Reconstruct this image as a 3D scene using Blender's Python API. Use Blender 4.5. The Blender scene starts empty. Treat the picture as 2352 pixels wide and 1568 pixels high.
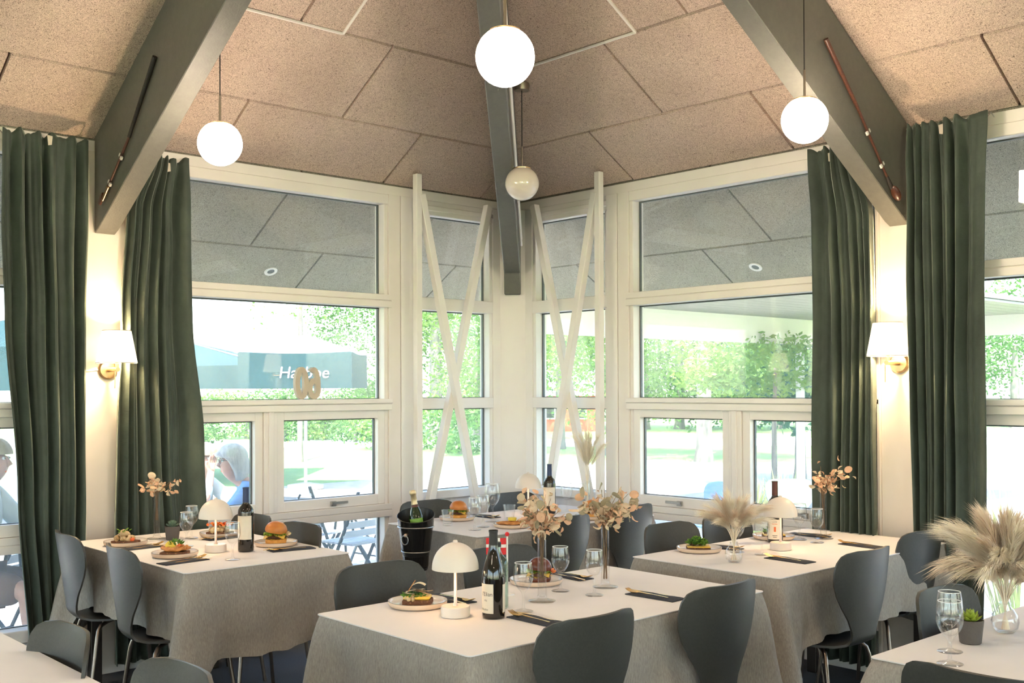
import bpy, bmesh, math, random
from mathutils import Vector, Matrix, Quaternion
from math import sin, cos, pi, tan, atan2, radians, sqrt
random.seed(7)
SC = bpy.context.scene
COL = SC.collection
# ------------------------------------------------------------------ camera
# the room is built corner at the origin: left glazed wall along X=0 (towards -Y), right one along Y=0 (towards +X)
EYE = 1.52
cam = bpy.data.cameras.new('camera')
cam.sensor_width = 36.0
cam.lens = 36.0 * 2486.0 / 2352.0
cam.shift_y = 73.5 / 2352.0
cam.clip_start = 0.05
cam.clip_end = 400
cam_o = bpy.data.objects.new('camera', cam)
COL.objects.link(cam_o)
_fw = Vector((-0.7383, 0.6744, 0.014)).normalized()
_rt = Vector((0.6744, 0.7384, -0.004))
_rt = (_rt - _rt.dot(_fw) * _fw).normalized()
_up = _rt.cross(_fw)
cam_o.matrix_world = Matrix(((_rt.x, _up.x, -_fw.x, 5.7897), (_rt.y, _up.y, -_fw.y, -5.3057), (_rt.z, _up.z, -_fw.z, EYE), (0, 0, 0, 1)))
SC.camera = cam_o
# ------------------------------------------------------------------ world, sun, exposure
world = bpy.data.worlds.new('sky')
SC.world = world
world.use_nodes = True
wn = world.node_tree.nodes
bgn = wn['Background']
sky = wn.new('ShaderNodeTexSky')
sky.sky_type = 'NISHITA'
sky.sun_disc = False
sky.sun_elevation = radians(58)
sky.sun_rotation = radians(135)
sky.air_density = 1.0
sky.dust_density = 1.2
sky.ozone_density = 1.0
world.node_tree.links.new(sky.outputs[0], bgn.inputs[0])
bgn.inputs[1].default_value = 0.45
sun = bpy.data.lights.new('sun', 'SUN')
sun.energy = 7.0
sun.angle = radians(1.0)
sun.color = (1.0, 0.965, 0.91)
sun_o = bpy.data.objects.new('sun', sun)
COL.objects.link(sun_o)
sun_o.rotation_euler = Vector((0.30, -0.30, 0.90)).to_track_quat('Z', 'Y').to_euler()
vs = SC.view_settings
vs.view_transform = 'Standard'
vs.look = 'None'
vs.gamma = 1.0
vs.use_curve_mapping = False
vs.exposure = 1.42
cy = SC.cycles
cy.max_bounces = 7
cy.diffuse_bounces = 3
cy.glossy_bounces = 3
cy.transmission_bounces = 8
cy.transparent_max_bounces = 24
cy.caustics_reflective = False
cy.caustics_refractive = False
cy.sample_clamp_indirect = 6.0
cy.use_light_tree = False
cy.adaptive_threshold = 0.3

# ------------------------------------------------------------------ materials
MATS = {}
def mat(name, col, rough=0.5, metal=0.0, var=None, bump=None, spec=None, sheen=None, trans=0.0, ior=None, emit=None, alpha=None, coat=0.0, sub=0.0, coords='Object'):
    """principled material; var=(scale, second colour, detail[, lo, hi, stretch]); bump=(scale, strength[, stretch])"""
    m = bpy.data.materials.new(name)
    m.use_nodes = True
    nt = m.node_tree
    N = nt.nodes
    L = nt.links
    p = N['Principled BSDF']
    p.inputs['Base Color'].default_value = (*col, 1)
    p.inputs['Roughness'].default_value = rough
    p.inputs['Metallic'].default_value = metal
    if spec is not None: p.inputs['Specular IOR Level'].default_value = spec
    if sheen:
        p.inputs['Sheen Weight'].default_value = sheen[0]
        p.inputs['Sheen Tint'].default_value = (*sheen[1], 1)
        p.inputs['Sheen Roughness'].default_value = sheen[2]
    p.inputs['Transmission Weight'].default_value = trans
    if ior: p.inputs['IOR'].default_value = ior
    if emit:
        p.inputs['Emission Color'].default_value = (*emit[0], 1)
        p.inputs['Emission Strength'].default_value = emit[1]
    p.inputs['Coat Weight'].default_value = coat
    if sub:
        p.inputs['Subsurface Weight'].default_value = sub
        p.inputs['Subsurface Scale'].default_value = 0.02
    tc = N.new('ShaderNodeTexCoord')
    def coord(st):
        mp = N.new('ShaderNodeMapping')
        mp.inputs['Scale'].default_value = st
        L.new(tc.outputs[coords], mp.inputs[0])
        return mp.outputs[0]
    if var is None: var = (9.0, tuple(c * 0.93 for c in col), 3)
    sc, c2, det = var[:3]
    lo, hi = (var[3], var[4]) if len(var) > 4 else (0.35, 0.65)
    st = var[5] if len(var) > 5 else (1, 1, 1)
    nz = N.new('ShaderNodeTexNoise')
    nz.inputs['Scale'].default_value = sc
    nz.inputs['Detail'].default_value = det
    nz.inputs['Roughness'].default_value = 0.65
    L.new(coord(st), nz.inputs['Vector'])
    rp = N.new('ShaderNodeValToRGB')
    rp.color_ramp.elements[0].position = lo
    rp.color_ramp.elements[1].position = hi
    rp.color_ramp.elements[0].color = (*c2, 1)
    rp.color_ramp.elements[1].color = (*col, 1)
    L.new(nz.outputs[0], rp.inputs[0])
    L.new(rp.outputs[0], p.inputs['Base Color'])
    if bump:
        nb = N.new('ShaderNodeTexNoise')
        nb.inputs['Scale'].default_value = bump[0]
        nb.inputs['Detail'].default_value = 4
        L.new(coord(bump[2] if len(bump) > 2 else (1, 1, 1)), nb.inputs['Vector'])
        b = N.new('ShaderNodeBump')
        b.inputs['Strength'].default_value = bump[1]
        b.inputs['Distance'].default_value = 0.01
        L.new(nb.outputs[0], b.inputs['Height'])
        L.new(b.outputs[0], p.inputs['Normal'])
    MATS[name] = m
    return m
def pane_mat(name, tint, ior=1.5, haze=0.0):
    m = bpy.data.materials.new(name)
    m.use_nodes = True
    nt = m.node_tree
    N = nt.nodes
    L = nt.links
    N.remove(N['Principled BSDF'])
    tr = N.new('ShaderNodeBsdfTransparent')
    nz = N.new('ShaderNodeTexNoise')
    nz.inputs['Scale'].default_value = 1.3
    rp = N.new('ShaderNodeValToRGB')
    rp.color_ramp.elements[0].color = (*tint, 1)
    rp.color_ramp.elements[1].color = (*[min(1, c * 1.012) for c in tint], 1)
    L.new(nz.outputs[0], rp.inputs[0])
    L.new(rp.outputs[0], tr.inputs[0])
    gl = N.new('ShaderNodeBsdfGlossy')
    gl.inputs['Roughness'].default_value = 0.0
    fr = N.new('ShaderNodeFresnel')
    ge = N.new('ShaderNodeNewGeometry')
    mp = N.new('ShaderNodeMapRange')
    mp.inputs['To Min'].default_value = ior
    mp.inputs['To Max'].default_value = 1.0 / ior
    L.new(ge.outputs['Backfacing'], mp.inputs['Value'])
    L.new(mp.outputs[0], fr.inputs['IOR'])
    mx = N.new('ShaderNodeMixShader')
    L.new(fr.outputs[0], mx.inputs[0])
    L.new(tr.outputs[0], mx.inputs[1])
    L.new(gl.outputs[0], mx.inputs[2])
    out = mx.outputs[0]
    if haze:  # translucent veil imitating the pale glare that washes out the garden view
        tl = N.new('ShaderNodeBsdfTranslucent')
        tl.inputs[0].default_value = (0.95, 1.0, 0.96, 1)
        m2 = N.new('ShaderNodeMixShader')
        m2.inputs[0].default_value = haze
        L.new(out, m2.inputs[1])
        L.new(tl.outputs[0], m2.inputs[2])
        out = m2.outputs[0]
    L.new(out, N['Material Output'].inputs[0])
    MATS[name] = m
    return m
mat('white_paint', (0.90, 0.850, 0.800), 0.42, var=(2.5, (0.87, 0.82, 0.765), 3), bump=(60, 0.03))
mat('wall_paint', (0.86, 0.79, 0.71), 0.6, var=(3, (0.83, 0.76, 0.68), 3), bump=(40, 0.04))
mat('gasket', (0.10, 0.115, 0.11), 0.5)
mat('beam_paint', (0.132, 0.130, 0.110), 0.5, var=(30, (0.112, 0.110, 0.094), 4, 0.3, 0.7, (1, 1, 1)), bump=(120, 0.12))
mat('joint_dark', (0.16, 0.10, 0.07), 0.9)
pane_mat('pane_glass', (0.975, 0.99, 0.98), 1.5, 0.05)
mat('carpet', (0.10, 0.115, 0.135), 0.95, var=(260, (0.035, 0.042, 0.055), 3, 0.3, 0.7), bump=(300, 0.5))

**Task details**
From the listing, copy each line containing the word "scene".

**Solution to this exercise**
Reconstruct this image as a 3D scene using Blender's Python API. Use Blender 4.5. The Blender scene starts empty. Treat the picture as 2352 pixels wide and 1568 pixels high.
SC = bpy.context.scene